Beijing to open new silk road to Tokyo
China is using this week’s visit by Shinzo Abe to encourage Japan to become involved in the belt and road initiative.
China is using this week’s visit to Beijing by Japanese Prime Minister Shinzo Abe to encourage Japan to become involved in some of President Xi Jinping’s ambitious Belt and Road projects.
“China welcomes Japan to take part in the Belt and Road Initiative,” Premier Li Keqiang told China’s state-run CCTV.
Mr Li said China and Japan needed to step up co-operation to foster mutual trust and work together to protect the global trading system.
Japan has held off signing up to Mr Xi’s Belt and Road Initiative but has indicated it would like to look at ways it could work with China in other countries.
How Mr Abe handles China’s push for Japan’s involvement could become a blueprint for Canberra, which has also held off signing up to the BRI.
Mr Li’s offer to join the BRI was made during Mr Abe’s three-day visit, ending today, the first to China by a Japanese prime minister in seven years.
He said that China and Japan had to “stick to the path of peace, friendship and co-operation to build a more mature and consolidated relationship”.
The relationship has been marred by long-standing tensions, including the history of Japanese invasion and ill treatment of Chinese from the first Sino-Japanese war of 1894-5 until the end of the World War II, as well as competing claims to islands in the East China Sea.
But Donald Trump’s protectionist push has worried both countries, which also see the merit of closer ties between the two Asian economic superpowers.
The US President’s outright hostility to China provides another incentive for Beijing to bolster relations with its neighbours.
Speaking after his arrival in Beijing, Mr Abe said he wanted to move relations with China into a “new era of co-operation”.
“Today Japan and China are playing an essential role in economic growth, not only in Asia but in the world,” he said. “As problems that cannot be resolved by one country alone have arisen, the time has come for Japan and China to jointly contribute to world peace and prosperity.”
During this week’s meetings a raft of deals were expected to be signed by companies from Japan and China. Mr Abe arrived in Beijing on Thursday with a contingent of 500 business leaders.
Mr Abe attended a forum on infrastructure yesterday and was to have dinner last night with Mr Xi.
Speaking after a ceremony to mark the 40th anniversary of the signing of Japan-China Peace Treaty, Mr Li acknowledged the past tensions in the relationship.
“The China-Japan relationship has gone through wind and rain in the past four decades, yet peace, friendship and co-operation have always been the mainstream. The elder generation of leaders of both countries showed great foresight and made a correct assessment of the situation 40 years ago to sign the treaty,” he said.
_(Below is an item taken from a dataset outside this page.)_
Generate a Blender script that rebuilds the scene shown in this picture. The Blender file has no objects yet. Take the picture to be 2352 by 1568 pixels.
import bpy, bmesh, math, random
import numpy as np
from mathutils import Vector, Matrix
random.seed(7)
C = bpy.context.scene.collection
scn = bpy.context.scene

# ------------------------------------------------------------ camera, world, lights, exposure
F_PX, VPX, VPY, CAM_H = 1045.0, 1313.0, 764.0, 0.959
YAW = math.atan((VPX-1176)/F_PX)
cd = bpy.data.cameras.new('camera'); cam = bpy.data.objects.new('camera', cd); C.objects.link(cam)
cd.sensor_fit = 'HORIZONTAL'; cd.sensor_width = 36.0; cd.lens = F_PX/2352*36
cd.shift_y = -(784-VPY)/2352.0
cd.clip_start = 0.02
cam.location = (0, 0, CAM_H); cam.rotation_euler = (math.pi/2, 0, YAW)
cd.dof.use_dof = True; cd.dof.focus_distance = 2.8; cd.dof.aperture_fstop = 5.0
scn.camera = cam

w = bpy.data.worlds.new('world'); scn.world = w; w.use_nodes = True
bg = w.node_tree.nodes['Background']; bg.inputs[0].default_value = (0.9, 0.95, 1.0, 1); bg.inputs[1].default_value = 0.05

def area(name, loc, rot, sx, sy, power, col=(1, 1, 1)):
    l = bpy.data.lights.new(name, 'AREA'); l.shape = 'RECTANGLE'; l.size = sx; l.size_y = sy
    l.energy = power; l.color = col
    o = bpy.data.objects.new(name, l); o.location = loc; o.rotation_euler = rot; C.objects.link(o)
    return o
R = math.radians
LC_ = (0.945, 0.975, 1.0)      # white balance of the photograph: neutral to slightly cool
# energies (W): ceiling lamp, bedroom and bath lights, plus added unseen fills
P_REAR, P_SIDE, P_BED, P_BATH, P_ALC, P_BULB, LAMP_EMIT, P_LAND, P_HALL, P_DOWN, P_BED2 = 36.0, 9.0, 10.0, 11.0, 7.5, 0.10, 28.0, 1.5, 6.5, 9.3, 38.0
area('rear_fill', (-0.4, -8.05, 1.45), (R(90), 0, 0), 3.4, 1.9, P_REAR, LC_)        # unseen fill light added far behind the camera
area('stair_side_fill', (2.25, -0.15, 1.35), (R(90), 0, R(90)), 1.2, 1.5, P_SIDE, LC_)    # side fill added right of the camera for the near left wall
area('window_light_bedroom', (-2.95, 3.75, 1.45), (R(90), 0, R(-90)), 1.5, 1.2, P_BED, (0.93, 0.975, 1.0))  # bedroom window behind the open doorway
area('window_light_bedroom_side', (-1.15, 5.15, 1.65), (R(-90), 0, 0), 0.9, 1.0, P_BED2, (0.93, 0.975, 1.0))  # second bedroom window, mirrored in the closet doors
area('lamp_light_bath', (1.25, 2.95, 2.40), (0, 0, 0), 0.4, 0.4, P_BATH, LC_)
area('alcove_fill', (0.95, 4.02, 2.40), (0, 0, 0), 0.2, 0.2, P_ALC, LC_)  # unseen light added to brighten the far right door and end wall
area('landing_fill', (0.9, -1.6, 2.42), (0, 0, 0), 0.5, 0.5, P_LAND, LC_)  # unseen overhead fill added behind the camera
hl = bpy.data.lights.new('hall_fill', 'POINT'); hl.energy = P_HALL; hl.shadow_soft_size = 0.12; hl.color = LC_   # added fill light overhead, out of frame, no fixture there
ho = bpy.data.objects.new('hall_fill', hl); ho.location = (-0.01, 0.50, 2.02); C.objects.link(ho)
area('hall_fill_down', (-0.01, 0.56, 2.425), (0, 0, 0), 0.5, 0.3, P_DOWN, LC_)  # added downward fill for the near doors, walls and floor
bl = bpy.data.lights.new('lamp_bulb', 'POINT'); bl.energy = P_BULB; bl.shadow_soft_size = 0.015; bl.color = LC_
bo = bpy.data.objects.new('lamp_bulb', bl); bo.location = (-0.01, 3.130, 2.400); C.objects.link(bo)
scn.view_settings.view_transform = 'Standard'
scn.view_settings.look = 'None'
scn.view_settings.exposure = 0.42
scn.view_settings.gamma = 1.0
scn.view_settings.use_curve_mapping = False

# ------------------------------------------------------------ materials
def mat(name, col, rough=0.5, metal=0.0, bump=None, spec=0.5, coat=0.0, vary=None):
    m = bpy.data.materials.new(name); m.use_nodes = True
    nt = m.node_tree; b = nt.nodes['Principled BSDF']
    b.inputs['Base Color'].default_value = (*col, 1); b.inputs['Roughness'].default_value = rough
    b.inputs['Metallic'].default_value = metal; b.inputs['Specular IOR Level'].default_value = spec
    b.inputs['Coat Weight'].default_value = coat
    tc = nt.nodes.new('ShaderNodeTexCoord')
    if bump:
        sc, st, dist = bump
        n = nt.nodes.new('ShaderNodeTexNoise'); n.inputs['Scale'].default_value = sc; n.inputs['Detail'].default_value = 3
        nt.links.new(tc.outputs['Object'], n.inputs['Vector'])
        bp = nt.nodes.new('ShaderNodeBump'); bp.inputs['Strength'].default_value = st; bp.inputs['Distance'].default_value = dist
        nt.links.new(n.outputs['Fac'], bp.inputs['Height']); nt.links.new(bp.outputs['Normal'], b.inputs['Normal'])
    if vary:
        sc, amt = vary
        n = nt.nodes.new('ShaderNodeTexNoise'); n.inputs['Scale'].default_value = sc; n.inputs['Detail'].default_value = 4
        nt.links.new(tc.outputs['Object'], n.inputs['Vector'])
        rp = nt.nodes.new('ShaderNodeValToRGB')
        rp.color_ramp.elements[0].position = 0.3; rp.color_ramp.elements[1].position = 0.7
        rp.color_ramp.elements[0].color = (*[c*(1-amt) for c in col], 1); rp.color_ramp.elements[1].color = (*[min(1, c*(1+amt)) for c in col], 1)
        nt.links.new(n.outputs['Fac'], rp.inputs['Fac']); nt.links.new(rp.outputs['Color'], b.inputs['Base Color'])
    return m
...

“On the occasion of the 40th anniversary of the treaty, we need to adhere to the general direction of peace, friendship and co-operation, and conform to the trend of the times so as to jointly build more mature, steady and progressive China-Japan ties. We welcome Japan to take more active participation in the new round of China’s reform and opening up, and continue win-win co-operation.”
He urged Japan to continue to work positively with China, including potentially on BRI projects. “The consensus that China and Japan are partners rather than mutual threats should be better implemented in concrete actions,” he said. “The two countries need to manage differences and problems constructively on the basis of the principles set in the four political documents between China and Japan and in the spirit of ‘taking history as a mirror and facing to the future’,” Mr Li said.
The two countries were also expected to reaffirm their pledges to co-operate on North Korea. While Mr Trump and North Korean leader Kim Jong-un met in Singapore in June there have been questions on how active the North Koreans have been on moving towards denuclearisation.
Mr Abe has moved to improve ties with China over the past year, but his moves to revive the quadrilateral security dialogue, an informal four-way relationship with Australia, the US and India on security issues, have angered China. The quad is widely seen in China as an attempt to constrain China’s growing influence.
This week’s visit follows a visit by Mr Li to Tokyo in May and meetings between Mr Abe and Mr Xi in Russia in September.